Supplied information =
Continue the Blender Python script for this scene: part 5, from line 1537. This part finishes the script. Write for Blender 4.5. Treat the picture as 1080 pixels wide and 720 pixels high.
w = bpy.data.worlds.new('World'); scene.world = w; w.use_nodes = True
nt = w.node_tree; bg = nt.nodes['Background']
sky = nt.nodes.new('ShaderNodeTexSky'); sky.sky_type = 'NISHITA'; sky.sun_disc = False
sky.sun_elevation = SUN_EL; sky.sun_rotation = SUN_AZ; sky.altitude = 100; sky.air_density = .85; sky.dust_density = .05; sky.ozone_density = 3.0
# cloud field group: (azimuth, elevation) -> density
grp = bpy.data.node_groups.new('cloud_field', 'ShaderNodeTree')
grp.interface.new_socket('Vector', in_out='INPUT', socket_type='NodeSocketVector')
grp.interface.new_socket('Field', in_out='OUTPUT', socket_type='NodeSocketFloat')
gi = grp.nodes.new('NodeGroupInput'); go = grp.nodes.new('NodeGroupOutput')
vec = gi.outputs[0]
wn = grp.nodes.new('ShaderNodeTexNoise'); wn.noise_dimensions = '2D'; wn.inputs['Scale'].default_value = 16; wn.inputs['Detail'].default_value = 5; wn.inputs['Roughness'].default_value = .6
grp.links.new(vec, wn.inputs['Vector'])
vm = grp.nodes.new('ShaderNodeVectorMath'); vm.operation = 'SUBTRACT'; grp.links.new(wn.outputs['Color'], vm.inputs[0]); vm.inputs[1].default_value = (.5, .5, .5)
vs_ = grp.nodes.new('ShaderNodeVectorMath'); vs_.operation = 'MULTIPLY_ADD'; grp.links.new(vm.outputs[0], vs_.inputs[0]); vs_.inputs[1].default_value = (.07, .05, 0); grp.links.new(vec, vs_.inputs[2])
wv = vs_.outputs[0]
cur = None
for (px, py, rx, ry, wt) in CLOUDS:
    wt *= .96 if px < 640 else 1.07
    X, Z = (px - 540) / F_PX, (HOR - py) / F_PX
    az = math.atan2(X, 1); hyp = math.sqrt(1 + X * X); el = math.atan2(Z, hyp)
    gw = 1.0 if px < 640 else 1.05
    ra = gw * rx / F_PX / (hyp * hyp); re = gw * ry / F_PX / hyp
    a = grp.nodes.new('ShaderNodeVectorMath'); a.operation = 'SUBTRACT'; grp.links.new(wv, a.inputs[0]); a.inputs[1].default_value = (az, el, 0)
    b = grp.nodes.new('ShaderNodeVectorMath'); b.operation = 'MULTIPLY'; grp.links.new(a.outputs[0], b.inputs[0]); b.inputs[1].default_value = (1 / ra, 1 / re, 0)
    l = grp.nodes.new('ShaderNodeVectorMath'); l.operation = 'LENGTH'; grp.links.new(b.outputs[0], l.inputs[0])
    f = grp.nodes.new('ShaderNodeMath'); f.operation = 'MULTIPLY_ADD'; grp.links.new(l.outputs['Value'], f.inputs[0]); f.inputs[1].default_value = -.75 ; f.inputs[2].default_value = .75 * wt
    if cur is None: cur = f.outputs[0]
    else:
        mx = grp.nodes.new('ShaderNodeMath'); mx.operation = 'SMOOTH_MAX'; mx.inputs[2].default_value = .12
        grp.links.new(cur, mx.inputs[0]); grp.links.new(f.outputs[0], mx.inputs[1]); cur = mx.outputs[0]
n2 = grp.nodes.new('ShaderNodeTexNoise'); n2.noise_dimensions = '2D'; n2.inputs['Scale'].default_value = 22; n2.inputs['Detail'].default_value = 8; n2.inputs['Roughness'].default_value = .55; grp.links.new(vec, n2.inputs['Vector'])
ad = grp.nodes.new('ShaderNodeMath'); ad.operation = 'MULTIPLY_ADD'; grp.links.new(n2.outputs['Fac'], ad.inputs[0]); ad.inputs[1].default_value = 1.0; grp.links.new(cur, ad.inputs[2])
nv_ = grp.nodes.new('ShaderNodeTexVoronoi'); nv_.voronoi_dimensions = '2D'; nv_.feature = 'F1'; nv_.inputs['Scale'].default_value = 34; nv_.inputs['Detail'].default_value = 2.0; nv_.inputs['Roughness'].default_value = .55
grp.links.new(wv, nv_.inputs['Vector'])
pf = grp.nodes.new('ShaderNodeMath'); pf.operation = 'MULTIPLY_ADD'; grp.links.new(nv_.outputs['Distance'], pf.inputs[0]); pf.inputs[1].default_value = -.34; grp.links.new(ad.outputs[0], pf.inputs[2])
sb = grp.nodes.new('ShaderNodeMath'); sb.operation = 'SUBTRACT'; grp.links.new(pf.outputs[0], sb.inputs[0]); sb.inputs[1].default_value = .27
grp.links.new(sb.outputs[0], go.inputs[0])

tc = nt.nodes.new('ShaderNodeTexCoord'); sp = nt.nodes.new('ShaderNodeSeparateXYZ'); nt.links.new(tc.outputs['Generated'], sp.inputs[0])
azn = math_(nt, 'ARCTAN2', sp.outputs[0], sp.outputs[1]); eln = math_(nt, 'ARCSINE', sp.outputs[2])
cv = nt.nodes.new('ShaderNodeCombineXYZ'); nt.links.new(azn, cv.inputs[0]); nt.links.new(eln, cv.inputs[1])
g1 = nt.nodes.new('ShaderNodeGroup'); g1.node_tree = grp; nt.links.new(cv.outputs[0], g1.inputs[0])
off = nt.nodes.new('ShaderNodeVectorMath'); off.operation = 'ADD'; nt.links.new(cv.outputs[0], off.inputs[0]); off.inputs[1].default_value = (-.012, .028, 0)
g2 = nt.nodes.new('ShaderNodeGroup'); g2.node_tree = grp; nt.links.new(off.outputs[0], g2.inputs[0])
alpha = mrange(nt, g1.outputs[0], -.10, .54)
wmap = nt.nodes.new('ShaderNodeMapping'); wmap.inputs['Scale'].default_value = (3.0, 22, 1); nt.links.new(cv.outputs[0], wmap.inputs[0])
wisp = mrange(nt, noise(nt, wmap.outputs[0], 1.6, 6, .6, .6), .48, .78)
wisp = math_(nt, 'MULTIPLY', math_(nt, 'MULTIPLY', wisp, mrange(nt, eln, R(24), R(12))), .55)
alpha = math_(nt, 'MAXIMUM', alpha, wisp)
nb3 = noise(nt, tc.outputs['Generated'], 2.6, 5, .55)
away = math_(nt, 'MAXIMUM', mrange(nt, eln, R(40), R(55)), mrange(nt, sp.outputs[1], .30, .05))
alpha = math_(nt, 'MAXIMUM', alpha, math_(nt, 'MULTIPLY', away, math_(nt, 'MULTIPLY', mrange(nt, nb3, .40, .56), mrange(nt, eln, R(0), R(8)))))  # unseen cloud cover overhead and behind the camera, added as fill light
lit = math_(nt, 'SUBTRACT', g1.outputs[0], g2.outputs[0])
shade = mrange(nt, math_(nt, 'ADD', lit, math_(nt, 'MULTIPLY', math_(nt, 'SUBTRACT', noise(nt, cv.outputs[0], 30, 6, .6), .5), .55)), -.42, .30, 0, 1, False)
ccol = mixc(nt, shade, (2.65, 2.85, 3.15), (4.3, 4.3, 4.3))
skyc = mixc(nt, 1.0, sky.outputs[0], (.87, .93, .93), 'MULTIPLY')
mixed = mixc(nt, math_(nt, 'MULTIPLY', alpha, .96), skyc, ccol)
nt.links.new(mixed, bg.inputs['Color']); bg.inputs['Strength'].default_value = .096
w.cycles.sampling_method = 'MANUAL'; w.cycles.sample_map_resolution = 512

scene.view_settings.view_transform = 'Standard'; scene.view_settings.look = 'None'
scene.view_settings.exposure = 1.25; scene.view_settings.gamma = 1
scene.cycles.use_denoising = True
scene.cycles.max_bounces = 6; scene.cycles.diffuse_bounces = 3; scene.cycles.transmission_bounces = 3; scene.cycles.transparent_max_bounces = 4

Problem = Your task is to return the full listing exactly as it was given.

Right answer =
Continue the Blender Python script for this scene: part 5, from line 1537. This part finishes the script. Write for Blender 4.5. Treat the picture as 1080 pixels wide and 720 pixels high.
w = bpy.data.worlds.new('World'); scene.world = w; w.use_nodes = True
nt = w.node_tree; bg = nt.nodes['Background']
sky = nt.nodes.new('ShaderNodeTexSky'); sky.sky_type = 'NISHITA'; sky.sun_disc = False
sky.sun_elevation = SUN_EL; sky.sun_rotation = SUN_AZ; sky.altitude = 100; sky.air_density = .85; sky.dust_density = .05; sky.ozone_density = 3.0
# cloud field group: (azimuth, elevation) -> density
grp = bpy.data.node_groups.new('cloud_field', 'ShaderNodeTree')
grp.interface.new_socket('Vector', in_out='INPUT', socket_type='NodeSocketVector')
grp.interface.new_socket('Field', in_out='OUTPUT', socket_type='NodeSocketFloat')
gi = grp.nodes.new('NodeGroupInput'); go = grp.nodes.new('NodeGroupOutput')
vec = gi.outputs[0]
wn = grp.nodes.new('ShaderNodeTexNoise'); wn.noise_dimensions = '2D'; wn.inputs['Scale'].default_value = 16; wn.inputs['Detail'].default_value = 5; wn.inputs['Roughness'].default_value = .6
grp.links.new(vec, wn.inputs['Vector'])
vm = grp.nodes.new('ShaderNodeVectorMath'); vm.operation = 'SUBTRACT'; grp.links.new(wn.outputs['Color'], vm.inputs[0]); vm.inputs[1].default_value = (.5, .5, .5)
vs_ = grp.nodes.new('ShaderNodeVectorMath'); vs_.operation = 'MULTIPLY_ADD'; grp.links.new(vm.outputs[0], vs_.inputs[0]); vs_.inputs[1].default_value = (.07, .05, 0); grp.links.new(vec, vs_.inputs[2])
wv = vs_.outputs[0]
cur = None
for (px, py, rx, ry, wt) in CLOUDS:
    wt *= .96 if px < 640 else 1.07
    X, Z = (px - 540) / F_PX, (HOR - py) / F_PX
    az = math.atan2(X, 1); hyp = math.sqrt(1 + X * X); el = math.atan2(Z, hyp)
    gw = 1.0 if px < 640 else 1.05
    ra = gw * rx / F_PX / (hyp * hyp); re = gw * ry / F_PX / hyp
    a = grp.nodes.new('ShaderNodeVectorMath'); a.operation = 'SUBTRACT'; grp.links.new(wv, a.inputs[0]); a.inputs[1].default_value = (az, el, 0)
    b = grp.nodes.new('ShaderNodeVectorMath'); b.operation = 'MULTIPLY'; grp.links.new(a.outputs[0], b.inputs[0]); b.inputs[1].default_value = (1 / ra, 1 / re, 0)
    l = grp.nodes.new('ShaderNodeVectorMath'); l.operation = 'LENGTH'; grp.links.new(b.outputs[0], l.inputs[0])
    f = grp.nodes.new('ShaderNodeMath'); f.operation = 'MULTIPLY_ADD'; grp.links.new(l.outputs['Value'], f.inputs[0]); f.inputs[1].default_value = -.75 ; f.inputs[2].default_value = .75 * wt
    if cur is None: cur = f.outputs[0]
    else:
        mx = grp.nodes.new('ShaderNodeMath'); mx.operation = 'SMOOTH_MAX'; mx.inputs[2].default_value = .12
        grp.links.new(cur, mx.inputs[0]); grp.links.new(f.outputs[0], mx.inputs[1]); cur = mx.outputs[0]
n2 = grp.nodes.new('ShaderNodeTexNoise'); n2.noise_dimensions = '2D'; n2.inputs['Scale'].default_value = 22; n2.inputs['Detail'].default_value = 8; n2.inputs['Roughness'].default_value = .55; grp.links.new(vec, n2.inputs['Vector'])
ad = grp.nodes.new('ShaderNodeMath'); ad.operation = 'MULTIPLY_ADD'; grp.links.new(n2.outputs['Fac'], ad.inputs[0]); ad.inputs[1].default_value = 1.0; grp.links.new(cur, ad.inputs[2])
nv_ = grp.nodes.new('ShaderNodeTexVoronoi'); nv_.voronoi_dimensions = '2D'; nv_.feature = 'F1'; nv_.inputs['Scale'].default_value = 34; nv_.inputs['Detail'].default_value = 2.0; nv_.inputs['Roughness'].default_value = .55
grp.links.new(wv, nv_.inputs['Vector'])
pf = grp.nodes.new('ShaderNodeMath'); pf.operation = 'MULTIPLY_ADD'; grp.links.new(nv_.outputs['Distance'], pf.inputs[0]); pf.inputs[1].default_value = -.34; grp.links.new(ad.outputs[0], pf.inputs[2])
sb = grp.nodes.new('ShaderNodeMath'); sb.operation = 'SUBTRACT'; grp.links.new(pf.outputs[0], sb.inputs[0]); sb.inputs[1].default_value = .27
grp.links.new(sb.outputs[0], go.inputs[0])

tc = nt.nodes.new('ShaderNodeTexCoord'); sp = nt.nodes.new('ShaderNodeSeparateXYZ'); nt.links.new(tc.outputs['Generated'], sp.inputs[0])
azn = math_(nt, 'ARCTAN2', sp.outputs[0], sp.outputs[1]); eln = math_(nt, 'ARCSINE', sp.outputs[2])
cv = nt.nodes.new('ShaderNodeCombineXYZ'); nt.links.new(azn, cv.inputs[0]); nt.links.new(eln, cv.inputs[1])
g1 = nt.nodes.new('ShaderNodeGroup'); g1.node_tree = grp; nt.links.new(cv.outputs[0], g1.inputs[0])
off = nt.nodes.new('ShaderNodeVectorMath'); off.operation = 'ADD'; nt.links.new(cv.outputs[0], off.inputs[0]); off.inputs[1].default_value = (-.012, .028, 0)
g2 = nt.nodes.new('ShaderNodeGroup'); g2.node_tree = grp; nt.links.new(off.outputs[0], g2.inputs[0])
alpha = mrange(nt, g1.outputs[0], -.10, .54)
wmap = nt.nodes.new('ShaderNodeMapping'); wmap.inputs['Scale'].default_value = (3.0, 22, 1); nt.links.new(cv.outputs[0], wmap.inputs[0])
wisp = mrange(nt, noise(nt, wmap.outputs[0], 1.6, 6, .6, .6), .48, .78)
wisp = math_(nt, 'MULTIPLY', math_(nt, 'MULTIPLY', wisp, mrange(nt, eln, R(24), R(12))), .55)
alpha = math_(nt, 'MAXIMUM', alpha, wisp)
nb3 = noise(nt, tc.outputs['Generated'], 2.6, 5, .55)
away = math_(nt, 'MAXIMUM', mrange(nt, eln, R(40), R(55)), mrange(nt, sp.outputs[1], .30, .05))
alpha = math_(nt, 'MAXIMUM', alpha, math_(nt, 'MULTIPLY', away, math_(nt, 'MULTIPLY', mrange(nt, nb3, .40, .56), mrange(nt, eln, R(0), R(8)))))  # unseen cloud cover overhead and behind the camera, added as fill light
lit = math_(nt, 'SUBTRACT', g1.outputs[0], g2.outputs[0])
shade = mrange(nt, math_(nt, 'ADD', lit, math_(nt, 'MULTIPLY', math_(nt, 'SUBTRACT', noise(nt, cv.outputs[0], 30, 6, .6), .5), .55)), -.42, .30, 0, 1, False)
ccol = mixc(nt, shade, (2.65, 2.85, 3.15), (4.3, 4.3, 4.3))
skyc = mixc(nt, 1.0, sky.outputs[0], (.87, .93, .93), 'MULTIPLY')
mixed = mixc(nt, math_(nt, 'MULTIPLY', alpha, .96), skyc, ccol)
nt.links.new(mixed, bg.inputs['Color']); bg.inputs['Strength'].default_value = .096
w.cycles.sampling_method = 'MANUAL'; w.cycles.sample_map_resolution = 512

scene.view_settings.view_transform = 'Standard'; scene.view_settings.look = 'None'
scene.view_settings.exposure = 1.25; scene.view_settings.gamma = 1
scene.cycles.use_denoising = True
scene.cycles.max_bounces = 6; scene.cycles.diffuse_bounces = 3; scene.cycles.transmission_bounces = 3; scene.cycles.transparent_max_bounces = 4